As it prepares for a public-market listing “soon”, Bombay Shaving Company is keeping the competitive prices of its grooming tools like trimmers and shaving kits at the centre of its strategy, especially as the market remains dominated by a few large brands like Gillette and Philips. “Focusing on fast-evolving consumer needs, designing high-quality products at competitive prices, and building the brand remains core to what we do. We intend to continue this performance and take the company public soon, the idea is to do it sooner rather than later,” said Shantanu Deshpande, founder and chief executive officer (CEO) of Bombay Shaving Company, which sells grooming products for men and women.
These moves underscore a shift in how the industry views the men’s grooming market. Once dominated by a handful of mass products like razors, deodorants, and basic facewashes, the segment is expanding into higher-value segments such as skincare, beard care, fragrances, and premium hair styling.
Acquisitions by large consumer goods companies suggest that the men’s grooming category has entered an early phase of maturity, supported by stronger demand signals and more predictable consumption patterns, said Ankur Bisen, senior partner at market research firm The Knowledge Company.
Emami Ltd., which owns The Man Company, told analysts in its September-quarter earnings call that it plans to accelerate product launches in what it described as an “under-exploited and under-penetrated” category.
Gen Z drive growth
A key driver of this transition is the changing behaviour of male consumers themselves. Over the past few years, young men, especially urban millennials and Gen Z, have shown greater willingness to experiment with new formats, adopt multi-step routines, and invest in product categories earlier seen as discretionary, according to Madhur Singhal, managing partner (consumer and internet) at consulting firm Praxis Global Alliance.

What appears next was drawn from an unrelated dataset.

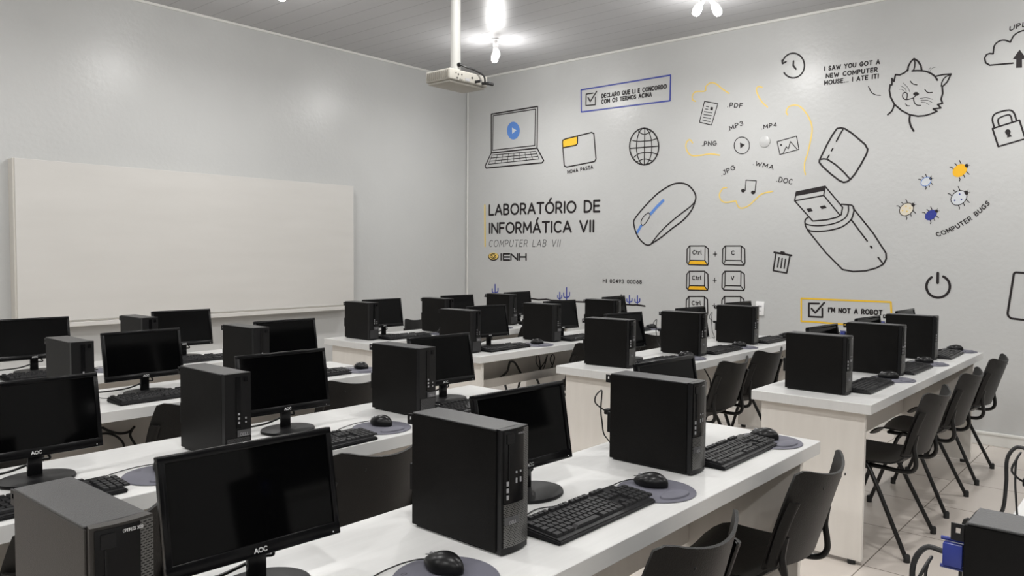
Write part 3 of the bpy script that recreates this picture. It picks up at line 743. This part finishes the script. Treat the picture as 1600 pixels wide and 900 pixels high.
# ------------------------------------------------------------------ mural on the right wall
def mp(x, y, lift=0.0):
    p = at_x(x, y, XW); return Vector((-p.y, p.z))
def w3(a, b, lift): return Vector((XW-.0012-lift, -a, b))
def mscale(x, y):
    d = ray(x, y); t = XW/d.x; return t/FPX*1.02       # metres per pixel at that spot
class Decal:
    def __init__(s, off=(0, 0), k=1.0): s.off = off; s.k = k; s.parts = {}
    def P(s, pts): return [(s.off[0]+x/s.k, s.off[1]+y/s.k) for x, y in pts]
    def mbf(s, key):
        if key not in s.parts: s.parts[key] = MB()
        return s.parts[key]
    def line(s, pts, w=2.2, key='ink', closed=False, sm=0, lift=.0006):
        pts = s.P(pts)
        W = [mp(*p) for p in pts]; cx = sum(p[0] for p in pts)/len(pts); cy = sum(p[1] for p in pts)/len(pts)
        if sm: W = crom2(W, sm, closed)
        plane_polys(s.mbf(key), ribbon2(W, 1.22*w*mscale(cx, cy), closed), w3, lift); return s
    def fill(s, pts, key, lift=.0003, sm=0):
        W = [mp(*p) for p in s.P(pts)]
        if sm: W = crom2(W, sm, True)
        c = sum(W, Vector((0, 0)))/len(W)
        plane_polys(s.mbf(key), [[c, W[i], W[(i+1) % len(W)]] for i in range(len(W))], w3, lift); return s
    def ell(s, cx, cy, rx, ry, w, key='ink', a0=0, a1=360, n=28):
        return s.line(arc(cx, cy, rx, ry, a0, a1, n), w, key)
    def disc(s, cx, cy, rx, ry, key, lift=.0003, rot=0):
        c, sn = cos(radians(rot)), sin(radians(rot))
        return s.fill([(cx+a*c-b*sn, cy+a*sn+b*c) for a, b in arc(0, 0, rx, ry, 0, 345, 23)], key, lift)
    def text(s, t, p0, p1, cap, w, key='ink', slant=0.0, gap=.36, bend=0.0, lift=.0006):
        p0, p1 = s.P([p0, p1]); A, B = mp(*p0), mp(*p1); u = (B-A); L = u.length; u /= L; v = Vector((-u.y, u.x))
        ms = mscale((p0[0]+p1[0])/2, (p0[1]+p1[1])/2); h = cap/s.k*ms
        g, n = glyphs(t, gap)
        for p in g:
            W = []
            for a, b in p:
                f = a/n; W.append(A+u*(f*L+slant*b*h)+v*(b*h+bend*4*f*(f-1)*L))
            plane_polys(s.mbf(key), ribbon2(W, 1.3*w*ms), w3, lift)
        return s
    def build(s, name, label, cat='wall drawing', group=None):
        items = list(s.parts.items())
        if len(items) == 1:
            o = items[0][1].build(name, M[items[0][0]]); tag(o, label, cat, group); return o
        t = thing(name, (XW, 0, 0))
        for key, mb in items:
            mb.bm.transform(Matrix.Translation((-XW, 0, 0)))
            mb.build({'ink': 'outline', 'myellow': 'yellow_fill', 'mgold': 'yellow_line', 'morange': 'orange_fill', 'msky': 'blue_fill', 'mblue': 'blue_line', 'mnavy': 'navy_fill',
                      'mcream': 'cream_fill', 'mice': 'pale_fill', 'inkthin': 'thin_lines', 'whitem': 'white_fill'}[key], M[key], t)
        tag(t, label, cat, group); return t

# laptop
d = Decal((740, 150), 7.2)
d.line([(200, 205), (720, 118), (716, 587), (200, 642)], 1.7, closed=True).line([(220, 222), (697, 148), (690, 557), (215, 611)], 1.2, closed=True)
d.line([(200, 642), (130, 788), (142, 812), (770, 752), (790, 728), (716, 587)], 1.7)
A_, B_, C_, D_ = (210, 665), (700, 622), (738, 708), (168, 768)
lp = lambda p, q, t: (p[0]+(q[0]-p[0])*t, p[1]+(q[1]-p[1])*t)
for i in range(4): d.line([lp(A_, D_, i/3), lp(B_, C_, i/3)], .9)
for i in range(9): d.line([lp(A_, B_, i/8), lp(D_, C_, i/8)], .8)
d.disc(448, 390, 72, 100, 'msky').fill([(433, 355), (484, 386), (435, 425)], 'mice', .0006)
d.build('laptop_drawing', 'drawn open laptop with a blue play button on its screen')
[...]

The rise of ingredient-led communication such as salicylic acid for acne, niacinamide for dark spots, biotin for hair health has pushed products closer to the language of skincare and wellness, rather than simple grooming. This aligns with a broader cultural shift that men are becoming more aware of skin and hair health and less hesitant to spend on themselves.
“Millennials and GenZ men are driving disproportionate demand because they are more outgoing, more exposed to new brands and more willing to experiment,” Singhal noted.
Discovery led by social media, influencer-driven education, and a deeper acceptance of personal care among men have expanded the market beyond the basics. The growth is no longer limited to metros. Tier-2 and tier-3 cities are also contributing meaningfully, bolstered by e-commerce penetration and quick commerce platforms that boost trial and impulse purchases.
According to Ustraa’s Tuli, adoption of grooming products in India’s small towns is picking up slowly, as grooming still remains a largely discretionary category. But younger consumers continue to drive first-time as well as repeat purchases, according to Tuli.
Catching up
However, legacy firms still have a commanding scale. For example, Gillette India reported a revenue of about ₹2,235 crore for the year ended March 2025, with a net profit of around ₹418 crore. On the other hand, Philips India’s reported standalone gross income of about ₹6,630 crore, with a net profit of roughly ₹309 crore. It is not known what part of Philips India’s revenue comes from grooming products.
Meanwhile, new-age players are burning cash to keep up. Ustraa’s operating revenue in FY24 declined 3% to ₹94, crore while losses widened to ₹50 crore from ₹40 crore in FY23 in a fiercely competitive market. Bombay Shaving Company, on the other hand, saw its operating income grow 27% to ₹225 crore, while losses narrowed to ₹62 crore during the year. Expenses for the Mumbai-based company, however, rose 12% to ₹295 crore.
Large FMCG and consumer electronics companies already dominate men’s grooming and adjacent segments, indicating how much ground new entrants must cover before they reach any meaningful scale, The Knowledge Company’s Bisen said. Moreover, new-age brands are bound to spend heavily on marketing and offline expansion, which could further dent bottomlines in the medium term.
Many companies offer similar product formats, ingredient lists, and visual identities, leading analysts to expect a wave of consolidation over the next two to three years. “Companies with strong offline distribution, clear brand positioning, or specialised product focus are more likely to endure, while undifferentiated brands may find it hard to sustain the momentum,” Bisen noted.
Analysts also estimate that there is no room for new entrants, leaving existing players to find their niche and build on it.